§ **EXTRACTED DATA**:

****

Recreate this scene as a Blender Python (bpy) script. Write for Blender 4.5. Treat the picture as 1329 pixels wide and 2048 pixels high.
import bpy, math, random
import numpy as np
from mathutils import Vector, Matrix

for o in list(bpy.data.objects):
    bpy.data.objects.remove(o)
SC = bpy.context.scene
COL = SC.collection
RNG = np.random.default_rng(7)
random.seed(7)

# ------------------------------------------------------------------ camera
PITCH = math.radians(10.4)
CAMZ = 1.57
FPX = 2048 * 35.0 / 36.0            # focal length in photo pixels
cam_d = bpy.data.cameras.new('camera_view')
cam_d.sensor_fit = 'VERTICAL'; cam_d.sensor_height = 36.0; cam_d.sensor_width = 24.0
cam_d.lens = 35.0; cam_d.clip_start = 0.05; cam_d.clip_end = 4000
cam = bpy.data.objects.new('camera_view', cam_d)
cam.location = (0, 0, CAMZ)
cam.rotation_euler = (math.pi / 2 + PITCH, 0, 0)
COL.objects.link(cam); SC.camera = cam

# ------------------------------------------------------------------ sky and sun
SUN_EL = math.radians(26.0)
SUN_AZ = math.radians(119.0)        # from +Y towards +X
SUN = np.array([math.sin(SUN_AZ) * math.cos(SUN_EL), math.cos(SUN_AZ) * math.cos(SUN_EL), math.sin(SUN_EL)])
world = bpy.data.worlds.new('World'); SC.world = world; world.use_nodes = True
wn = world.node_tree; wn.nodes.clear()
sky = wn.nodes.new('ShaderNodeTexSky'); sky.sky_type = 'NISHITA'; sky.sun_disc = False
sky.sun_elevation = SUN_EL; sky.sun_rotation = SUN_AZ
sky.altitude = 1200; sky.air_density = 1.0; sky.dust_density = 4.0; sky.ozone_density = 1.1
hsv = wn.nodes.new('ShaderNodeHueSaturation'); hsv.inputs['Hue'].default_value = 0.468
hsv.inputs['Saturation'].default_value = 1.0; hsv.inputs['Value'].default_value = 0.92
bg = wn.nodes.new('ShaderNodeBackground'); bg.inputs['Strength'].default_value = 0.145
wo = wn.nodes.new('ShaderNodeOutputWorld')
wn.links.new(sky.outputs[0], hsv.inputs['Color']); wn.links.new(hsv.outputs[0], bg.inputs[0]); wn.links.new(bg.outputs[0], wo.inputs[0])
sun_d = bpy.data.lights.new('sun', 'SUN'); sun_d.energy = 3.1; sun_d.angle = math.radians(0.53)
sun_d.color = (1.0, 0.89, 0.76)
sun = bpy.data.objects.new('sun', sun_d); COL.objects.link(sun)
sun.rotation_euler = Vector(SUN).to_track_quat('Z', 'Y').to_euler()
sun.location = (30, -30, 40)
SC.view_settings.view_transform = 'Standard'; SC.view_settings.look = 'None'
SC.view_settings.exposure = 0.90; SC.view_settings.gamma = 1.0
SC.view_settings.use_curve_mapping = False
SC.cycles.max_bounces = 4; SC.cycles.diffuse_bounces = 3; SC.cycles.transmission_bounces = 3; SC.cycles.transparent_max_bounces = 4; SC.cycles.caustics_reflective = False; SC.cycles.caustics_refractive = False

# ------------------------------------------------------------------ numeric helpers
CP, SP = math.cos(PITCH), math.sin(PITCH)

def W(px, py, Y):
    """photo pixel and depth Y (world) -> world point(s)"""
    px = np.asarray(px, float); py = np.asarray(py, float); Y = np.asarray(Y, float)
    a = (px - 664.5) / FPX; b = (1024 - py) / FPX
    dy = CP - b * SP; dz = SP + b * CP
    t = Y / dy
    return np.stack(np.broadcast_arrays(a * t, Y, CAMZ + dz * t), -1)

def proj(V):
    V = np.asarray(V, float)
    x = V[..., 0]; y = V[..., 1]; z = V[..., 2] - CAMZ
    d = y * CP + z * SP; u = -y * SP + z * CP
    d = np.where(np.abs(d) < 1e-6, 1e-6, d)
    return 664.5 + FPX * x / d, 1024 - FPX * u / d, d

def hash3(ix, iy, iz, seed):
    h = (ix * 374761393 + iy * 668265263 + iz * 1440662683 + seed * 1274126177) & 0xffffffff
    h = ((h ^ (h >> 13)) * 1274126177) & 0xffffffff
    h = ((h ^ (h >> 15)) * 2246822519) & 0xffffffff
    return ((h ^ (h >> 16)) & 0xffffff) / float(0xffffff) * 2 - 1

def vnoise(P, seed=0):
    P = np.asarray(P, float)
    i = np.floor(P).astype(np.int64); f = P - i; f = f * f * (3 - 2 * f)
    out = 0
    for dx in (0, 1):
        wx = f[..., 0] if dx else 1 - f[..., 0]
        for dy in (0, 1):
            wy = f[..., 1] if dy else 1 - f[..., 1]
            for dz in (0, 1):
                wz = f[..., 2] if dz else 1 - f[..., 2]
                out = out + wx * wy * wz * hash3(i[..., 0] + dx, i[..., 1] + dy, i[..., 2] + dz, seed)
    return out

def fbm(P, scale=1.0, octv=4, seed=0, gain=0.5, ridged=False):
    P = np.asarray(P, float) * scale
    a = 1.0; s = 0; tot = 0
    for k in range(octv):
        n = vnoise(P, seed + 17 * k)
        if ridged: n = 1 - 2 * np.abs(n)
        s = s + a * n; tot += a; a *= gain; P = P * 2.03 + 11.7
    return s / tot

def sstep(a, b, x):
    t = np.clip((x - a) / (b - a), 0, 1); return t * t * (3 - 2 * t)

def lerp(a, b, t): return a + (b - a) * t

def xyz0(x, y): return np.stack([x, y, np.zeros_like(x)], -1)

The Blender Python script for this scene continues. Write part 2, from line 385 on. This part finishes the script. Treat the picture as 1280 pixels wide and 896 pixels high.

****

Your task is to transcribe the listing above in full, exactly as given.

Recreate this scene as a Blender Python (bpy) script. Write for Blender 4.5. Treat the picture as 1329 pixels wide and 2048 pixels high.
import bpy, math, random
import numpy as np
from mathutils import Vector, Matrix

for o in list(bpy.data.objects):
    bpy.data.objects.remove(o)
SC = bpy.context.scene
COL = SC.collection
RNG = np.random.default_rng(7)
random.seed(7)

# ------------------------------------------------------------------ camera
PITCH = math.radians(10.4)
CAMZ = 1.57
FPX = 2048 * 35.0 / 36.0            # focal length in photo pixels
cam_d = bpy.data.cameras.new('camera_view')
cam_d.sensor_fit = 'VERTICAL'; cam_d.sensor_height = 36.0; cam_d.sensor_width = 24.0
cam_d.lens = 35.0; cam_d.clip_start = 0.05; cam_d.clip_end = 4000
cam = bpy.data.objects.new('camera_view', cam_d)
cam.location = (0, 0, CAMZ)
cam.rotation_euler = (math.pi / 2 + PITCH, 0, 0)
COL.objects.link(cam); SC.camera = cam

# ------------------------------------------------------------------ sky and sun
SUN_EL = math.radians(26.0)
SUN_AZ = math.radians(119.0)        # from +Y towards +X
SUN = np.array([math.sin(SUN_AZ) * math.cos(SUN_EL), math.cos(SUN_AZ) * math.cos(SUN_EL), math.sin(SUN_EL)])
world = bpy.data.worlds.new('World'); SC.world = world; world.use_nodes = True
wn = world.node_tree; wn.nodes.clear()
sky = wn.nodes.new('ShaderNodeTexSky'); sky.sky_type = 'NISHITA'; sky.sun_disc = False
sky.sun_elevation = SUN_EL; sky.sun_rotation = SUN_AZ
sky.altitude = 1200; sky.air_density = 1.0; sky.dust_density = 4.0; sky.ozone_density = 1.1
hsv = wn.nodes.new('ShaderNodeHueSaturation'); hsv.inputs['Hue'].default_value = 0.468
hsv.inputs['Saturation'].default_value = 1.0; hsv.inputs['Value'].default_value = 0.92
bg = wn.nodes.new('ShaderNodeBackground'); bg.inputs['Strength'].default_value = 0.145
wo = wn.nodes.new('ShaderNodeOutputWorld')
wn.links.new(sky.outputs[0], hsv.inputs['Color']); wn.links.new(hsv.outputs[0], bg.inputs[0]); wn.links.new(bg.outputs[0], wo.inputs[0])
sun_d = bpy.data.lights.new('sun', 'SUN'); sun_d.energy = 3.1; sun_d.angle = math.radians(0.53)
sun_d.color = (1.0, 0.89, 0.76)
sun = bpy.data.objects.new('sun', sun_d); COL.objects.link(sun)
sun.rotation_euler = Vector(SUN).to_track_quat('Z', 'Y').to_euler()
sun.location = (30, -30, 40)
SC.view_settings.view_transform = 'Standard'; SC.view_settings.look = 'None'
SC.view_settings.exposure = 0.90; SC.view_settings.gamma = 1.0
SC.view_settings.use_curve_mapping = False
SC.cycles.max_bounces = 4; SC.cycles.diffuse_bounces = 3; SC.cycles.transmission_bounces = 3; SC.cycles.transparent_max_bounces = 4; SC.cycles.caustics_reflective = False; SC.cycles.caustics_refractive = False

# ------------------------------------------------------------------ numeric helpers
CP, SP = math.cos(PITCH), math.sin(PITCH)

def W(px, py, Y):
    """photo pixel and depth Y (world) -> world point(s)"""
    px = np.asarray(px, float); py = np.asarray(py, float); Y = np.asarray(Y, float)
    a = (px - 664.5) / FPX; b = (1024 - py) / FPX
    dy = CP - b * SP; dz = SP + b * CP
    t = Y / dy
    return np.stack(np.broadcast_arrays(a * t, Y, CAMZ + dz * t), -1)

def proj(V):
    V = np.asarray(V, float)
    x = V[..., 0]; y = V[..., 1]; z = V[..., 2] - CAMZ
    d = y * CP + z * SP; u = -y * SP + z * CP
    d = np.where(np.abs(d) < 1e-6, 1e-6, d)
    return 664.5 + FPX * x / d, 1024 - FPX * u / d, d

def hash3(ix, iy, iz, seed):
    h = (ix * 374761393 + iy * 668265263 + iz * 1440662683 + seed * 1274126177) & 0xffffffff
    h = ((h ^ (h >> 13)) * 1274126177) & 0xffffffff
    h = ((h ^ (h >> 15)) * 2246822519) & 0xffffffff
    return ((h ^ (h >> 16)) & 0xffffff) / float(0xffffff) * 2 - 1

def vnoise(P, seed=0):
    P = np.asarray(P, float)
    i = np.floor(P).astype(np.int64); f = P - i; f = f * f * (3 - 2 * f)
    out = 0
    for dx in (0, 1):
        wx = f[..., 0] if dx else 1 - f[..., 0]
        for dy in (0, 1):
            wy = f[..., 1] if dy else 1 - f[..., 1]
            for dz in (0, 1):
                wz = f[..., 2] if dz else 1 - f[..., 2]
                out = out + wx * wy * wz * hash3(i[..., 0] + dx, i[..., 1] + dy, i[..., 2] + dz, seed)
    return out

def fbm(P, scale=1.0, octv=4, seed=0, gain=0.5, ridged=False):
    P = np.asarray(P, float) * scale
    a = 1.0; s = 0; tot = 0
    for k in range(octv):
        n = vnoise(P, seed + 17 * k)
        if ridged: n = 1 - 2 * np.abs(n)
        s = s + a * n; tot += a; a *= gain; P = P * 2.03 + 11.7
    return s / tot

def sstep(a, b, x):
    t = np.clip((x - a) / (b - a), 0, 1); return t * t * (3 - 2 * t)

def lerp(a, b, t): return a + (b - a) * t

def xyz0(x, y): return np.stack([x, y, np.zeros_like(x)], -1)

The Blender Python script for this scene continues. Write part 2, from line 385 on. This part finishes the script. Treat the picture as 1280 pixels wide and 896 pixels high.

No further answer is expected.